Slippage is the difference between the price you expect to pay for a crypto asset and the price you actually pay when your order executes on an exchange. For small retail trades it is often negligible. For large trades moving meaningful size through a single asset or exchange, it becomes one of the most significant costs in a portfolio. This article explains how slippage works mechanically, why it accelerates at scale, and what traders can do to manage it.
Key takeaways
• Slippage is a structural feature of how markets work, not a platform error.
• It can work in your favour or against you, though negative slippage is more common in practice.
• It scales non-linearly. Doubling your order size more than doubles slippage in most real-world order books.
• Liquidity depth, asset tier, and execution timing are the biggest variables.
How slippage works
Slippage is the difference between the price you see when you submit an order and the price at which it actually executes. It is not a fee, and it is not a bug. It is a consequence of how liquidity is distributed across a market.
On a centralised exchange, your market order works through the order book from the best available price outward. If there is not enough volume at that level to fill your order, the remainder fills at the next price level, then the next. Your actual execution price is the weighted average across all those fills.
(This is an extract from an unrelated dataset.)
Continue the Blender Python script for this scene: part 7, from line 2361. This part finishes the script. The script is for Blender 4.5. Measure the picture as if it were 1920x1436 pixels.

On decentralised exchanges using automated market makers (AMMs), every unit you buy shifts the pool’s reserve ratio, nudging the price against you in real time. The larger the order relative to pool size, the further the price moves.
Slippage can go both ways
Slippage can go in either direction. Negative slippage is what most traders know. You pay more than expected when buying, or receive less when selling. It happens when the market moves against you between submission and execution, or when your order pushes through multiple price levels.
Positive slippage is the opposite. The market moves in your favour before your order fills, giving you a better execution price than expected. It is less common than negative slippage, but it is real, and performance attribution should account for both directions.
In practice, negative slippage dominates at scale. Large orders move the price against you by definition. The question is not whether it will occur but how much it will cost.
Why size makes slippage worse
Slippage does not scale in a straight line with order size. A small order within the liquidity at the best price level experiences no slippage. An order that spills into the next level pays a higher average. One that sweeps through multiple levels pays significantly more, with each successive level typically further from the mid-price.
On AMMs the effect is explicit. A trade representing 1% of pool liquidity produces roughly 1% price impact. At 5% it is closer to 5.3%. At 10%, around 11.1%.
Putting a number on it
Slippage cost = (Execution price − Expected price) ÷ Expected price × Trade size
Half a percent on a $10,000 trade costs $50. On a $2,000,000 trade it costs $10,000, and slippage at that size is rarely half a percent. A single market order into a shallow book could cost considerably more.
Model your expected slippage before you trade. Most platforms and DEX aggregators provide a pre-trade estimate based on current liquidity.
How larger orders are typically managed
• Break it up over time: TWAP execution splits a large order into smaller tranches at regular intervals, giving the order book time to replenish between fills and reducing the average cost per unit.
• Spread across venues: Smart order routing sends portions of an order to multiple exchanges simultaneously so no single book takes the full impact.
• Pick your moment: Order books are deepest when institutional participants are active. Execution during peak overlap between major financial time zones generally offers better depth.
• Luno OTC Desk for large orders: Above $50,000, bilateral negotiation through Luno’s OTC Desk removes the trade from the public order book entirely, avoiding market impact at the cost of a negotiated spread.
Frequently asked questions
What is crypto slippage?
Slippage is the difference between the price you expect when placing a trade and the price you actually get when it executes. It can work in your favour or against you, though negative slippage is more common, particularly on larger orders or during volatile conditions.
What causes crypto slippage in markets?
The main cause is a mismatch between your order size and available liquidity. If your order exceeds the volume at the best price, the remainder fills at worse levels. Volatility, wide spreads, and the time between submission and execution all make it worse.
Why is DEX slippage higher than CEX slippage?
DEXs use liquidity pools rather than order books. Every unit you buy shifts the pool ratio and moves the price against you in real time. Pool sizes are generally smaller than centralised exchange books, so the price impact per unit traded is higher. MEV bots add further cost by exploiting your slippage tolerance directly.
Why does crypto slippage get worse with larger trades?
Because it scales non-linearly. Small orders sit within available liquidity at a single price. Larger orders sweep through multiple price levels, each one further from the mid-price than the last. Doubling your order size more than doubles your slippage in most markets.
When should a crypto trader use an OTC desk?
When your order is large enough to move the market against you. Luno’s OTC desk handles trades from $50,000, executes off the order book with firm all-in pricing and zero slippage, and supports settlement from immediate through to T+2.